NEW ORLEANS — BP agreed late Friday to settle lawsuits brought by more than 100,000 fishermen who lost work, cleanup workers who got sick and others who claimed harm from the oil giant’s 2010 Gulf of Mexico disaster, the worst offshore oil spill in the nation’s history.
The momentous settlement will have no cap to compensate the plaintiffs, though BP PLC estimated it would have to pay out about $7.8 billion, making it one of the largest class-action settlements ever. After the Exxon Valdez disaster in 1989, the company ultimately settled with the U.S. government for $1 billion, which would be about $1.8 billion today.
BP still has to resolve claims by the U.S. government, gulf states and its partners in the doomed Deepwater Horizon project, in which pressure from a well a mile below the ocean’s surface blew up a drilling rig, killing 11 men and spewing oil into the sea.

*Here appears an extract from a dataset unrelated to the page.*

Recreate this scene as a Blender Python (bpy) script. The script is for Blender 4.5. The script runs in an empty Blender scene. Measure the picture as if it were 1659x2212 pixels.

BP said it expects the money to come from the $20 billion compensation fund that it previously set out. According to the Deepwater Horizon Oil Spill Trust, current total trust assets are approximately $9.5 billion.
The spill exposed oil industry failings, forced BP chief executive Tony Hayward to step down after his repeated gaffes and led to new lexicon in American vocabulary as crews used innovative attempts to plug the spewing well, such as the top kill and the junk shot.
The spill soiled sensitive tidal estuaries and beaches, killing wildlife and shutting vast areas of the gulf to commercial fishing. After several attempts to cap the well failed, engineers finally were successful on July 15, halting the flow of oil into the Gulf of Mexico after more than 85 days.
The main targets of litigation resulting from the explosion and spill were BP, Transocean, Halliburton and Cameron International, maker of the well’s failed blowout preventer. BP, the majority owner of the well that blew out, was leasing the rig from Transocean.
The Justice Department sued some of the companies involved in the ill-fated drilling project.
The companies also sued one another, although some of those cases were settled last year.